DATASET SECTION:
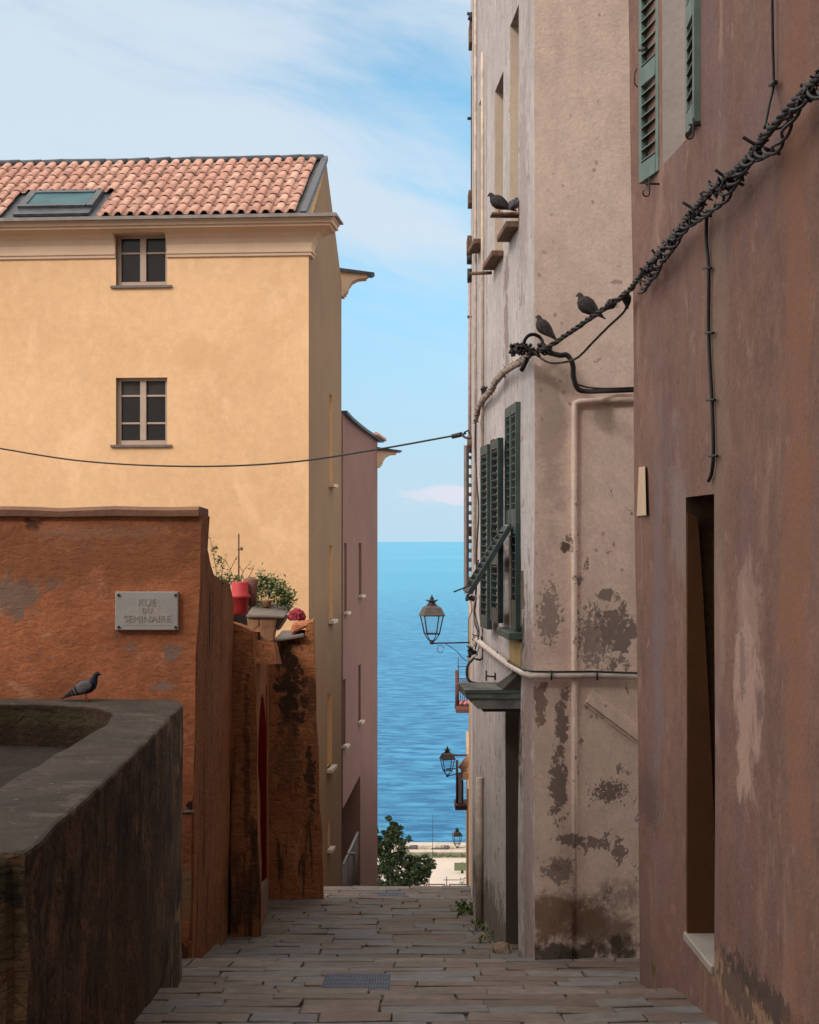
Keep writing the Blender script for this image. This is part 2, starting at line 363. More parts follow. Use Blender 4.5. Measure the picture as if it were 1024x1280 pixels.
M_terrab = paint('brown_pot', (.20, .09, .07), .2, .8)
M_terra = paint('terracotta', (.34, .19, .11), .25, .85, scale=14, bump=.4)
M_red = paint('red_plastic', (.50, .045, .05), .12, .5, scale=6)
M_cloth = paint('crimson_cloth', (.27, .03, .05), .4, .9, scale=12)
M_bark = paint('bark', (.09, .07, .05), .3, .9, scale=10, bump=.5)
M_twig = paint('twig_bark', (.15, .10, .07), .3, .9)
M_lead = paint('lead_flashing', (.035, .040, .05), .3, .5, scale=8)
M_zinc = paint('zinc_gutter', (.16, .14, .135), .2, .5, scale=6)
M_stoneblk = paint('stone_block', (.19, .13, .095), .3, .9, scale=9, bump=.6)
M_step = paint('pale_stone', (.42, .37, .31), .15, .9, scale=9)
M_concrete = paint('esplanade_concrete', (.40, .345, .30), .07, .9, scale=.3)
M_wallsea = paint('sea_wall_cement', (.36, .31, .26), .2, .9, scale=2)
M_rockd = paint('dark_rock', (.06, .05, .05), .4, .9, scale=2)
M_rockl = paint('pale_rock', (.33, .28, .23), .25, .9, scale=2)
M_board = paint('olive_board', (.10, .125, .06), .1, .7, scale=3)

def tonal(name, lo, hi, tint=None, rough=.85, bump=.4, sc=18, spotted=None, obj=False):
    """colour by the piece's own tone plus fine grain"""
    n = NT(name); p = n.obj() if obj else n.pos(); t = n.attr('tone')
    c = n.mix(t, lo, hi)
    if tint: c = n.mix(n.rng(n.math('FRACT', n.math('MULTIPLY', t, 7.31)), .55, .8, 0, .85), c, tint)
    a = n.noise(p, sc, 6, .68)
    c = n.mix(n.rng(a, .3, .7, .38, 0), c, (.02, .015, .012))
    if spotted: c = n.mix(n.math('MULTIPLY', n.rng(n.noise(p, spotted[0], 4, .6), .5, .66), spotted[2]), c, spotted[1])
    return n.fin(c, rough, n.bump(a, bump, .012), 0, .2)
M_pave = tonal('paving_stone', (.132, .101, .085), (.213, .18, .155), (.165, .168, .178), .72, .7, 11, (2.2, (.11, .085, .072), .7))
M_tile = tonal('terracotta_roof_tile', (.47, .25, .195), (.58, .36, .285), (.50, .28, .22), .85, .4, 9, (3.4, (.24, .14, .115), .75))
M_joint = plaster('paving_joint', (.09, .076, .066), (.12, .10, .087), None, 0, (), bump=.6)
M_slopeground = plaster('hill_ground', (.16, .13, .10), (.12, .10, .08), None, 0, (), bump=.6)
M_leafd = tonal('dark_leaf', (.008, .018, .008), (.035, .062, .02), (.06, .085, .03), .55, .1, 5)
M_leafg = tonal('green_leaf', (.03, .075, .018), (.11, .18, .05), (.15, .20, .08), .5, .1, 5)
M_grate = paint('cast_iron_cover', (.075, .085, .115), .25, .55, 0.4, scale=20)

def glass_dark(name, c, rough=.12):
    n = NT(name); p = n.obj(); return n.fin(n.mix(n.rng(n.noise(p, 1.4, 2), .35, .65), c, tuple(x*.6 for x in c)), rough, None, 0, .18)
M_glass = glass_dark('window_glass', (.010, .009, .009), .15)
M_blind = glass_dark('blind_behind_glass', (.04, .034, .032), .4)
M_sky = glass_dark('skylight_glass', (.012, .075, .095), .5)
n = NT('lantern_glass'); tr = n.t.nodes.new('ShaderNodeBsdfTransparent'); tr.inputs[0].default_value = (.93, .95, .96, 1); mx = n.t.nodes.new('ShaderNodeMixShader')
mx.inputs[0].default_value = .05; n.t.links.new(tr.outputs[0], mx.inputs[1]); n.t.links.new(n.b.outputs[0], mx.inputs[2]); n.t.links.new(mx.outputs[0], n.out.inputs[0])
M_lglass = n.fin((.3, .32, .34), .05, None, 0, .5)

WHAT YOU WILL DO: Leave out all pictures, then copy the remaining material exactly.

TASK ANSWER:
Keep writing the Blender script for this image. This is part 2, starting at line 363. More parts follow. Use Blender 4.5. Measure the picture as if it were 1024x1280 pixels.
M_terrab = paint('brown_pot', (.20, .09, .07), .2, .8)
M_terra = paint('terracotta', (.34, .19, .11), .25, .85, scale=14, bump=.4)
M_red = paint('red_plastic', (.50, .045, .05), .12, .5, scale=6)
M_cloth = paint('crimson_cloth', (.27, .03, .05), .4, .9, scale=12)
M_bark = paint('bark', (.09, .07, .05), .3, .9, scale=10, bump=.5)
M_twig = paint('twig_bark', (.15, .10, .07), .3, .9)
M_lead = paint('lead_flashing', (.035, .040, .05), .3, .5, scale=8)
M_zinc = paint('zinc_gutter', (.16, .14, .135), .2, .5, scale=6)
M_stoneblk = paint('stone_block', (.19, .13, .095), .3, .9, scale=9, bump=.6)
M_step = paint('pale_stone', (.42, .37, .31), .15, .9, scale=9)
M_concrete = paint('esplanade_concrete', (.40, .345, .30), .07, .9, scale=.3)
M_wallsea = paint('sea_wall_cement', (.36, .31, .26), .2, .9, scale=2)
M_rockd = paint('dark_rock', (.06, .05, .05), .4, .9, scale=2)
M_rockl = paint('pale_rock', (.33, .28, .23), .25, .9, scale=2)
M_board = paint('olive_board', (.10, .125, .06), .1, .7, scale=3)

def tonal(name, lo, hi, tint=None, rough=.85, bump=.4, sc=18, spotted=None, obj=False):
    """colour by the piece's own tone plus fine grain"""
    n = NT(name); p = n.obj() if obj else n.pos(); t = n.attr('tone')
    c = n.mix(t, lo, hi)
    if tint: c = n.mix(n.rng(n.math('FRACT', n.math('MULTIPLY', t, 7.31)), .55, .8, 0, .85), c, tint)
    a = n.noise(p, sc, 6, .68)
    c = n.mix(n.rng(a, .3, .7, .38, 0), c, (.02, .015, .012))
    if spotted: c = n.mix(n.math('MULTIPLY', n.rng(n.noise(p, spotted[0], 4, .6), .5, .66), spotted[2]), c, spotted[1])
    return n.fin(c, rough, n.bump(a, bump, .012), 0, .2)
M_pave = tonal('paving_stone', (.132, .101, .085), (.213, .18, .155), (.165, .168, .178), .72, .7, 11, (2.2, (.11, .085, .072), .7))
M_tile = tonal('terracotta_roof_tile', (.47, .25, .195), (.58, .36, .285), (.50, .28, .22), .85, .4, 9, (3.4, (.24, .14, .115), .75))
M_joint = plaster('paving_joint', (.09, .076, .066), (.12, .10, .087), None, 0, (), bump=.6)
M_slopeground = plaster('hill_ground', (.16, .13, .10), (.12, .10, .08), None, 0, (), bump=.6)
M_leafd = tonal('dark_leaf', (.008, .018, .008), (.035, .062, .02), (.06, .085, .03), .55, .1, 5)
M_leafg = tonal('green_leaf', (.03, .075, .018), (.11, .18, .05), (.15, .20, .08), .5, .1, 5)
M_grate = paint('cast_iron_cover', (.075, .085, .115), .25, .55, 0.4, scale=20)

def glass_dark(name, c, rough=.12):
    n = NT(name); p = n.obj(); return n.fin(n.mix(n.rng(n.noise(p, 1.4, 2), .35, .65), c, tuple(x*.6 for x in c)), rough, None, 0, .18)
M_glass = glass_dark('window_glass', (.010, .009, .009), .15)
M_blind = glass_dark('blind_behind_glass', (.04, .034, .032), .4)
M_sky = glass_dark('skylight_glass', (.012, .075, .095), .5)
n = NT('lantern_glass'); tr = n.t.nodes.new('ShaderNodeBsdfTransparent'); tr.inputs[0].default_value = (.93, .95, .96, 1); mx = n.t.nodes.new('ShaderNodeMixShader')
mx.inputs[0].default_value = .05; n.t.links.new(tr.outputs[0], mx.inputs[1]); n.t.links.new(n.b.outputs[0], mx.inputs[2]); n.t.links.new(mx.outputs[0], n.out.inputs[0])
M_lglass = n.fin((.3, .32, .34), .05, None, 0, .5)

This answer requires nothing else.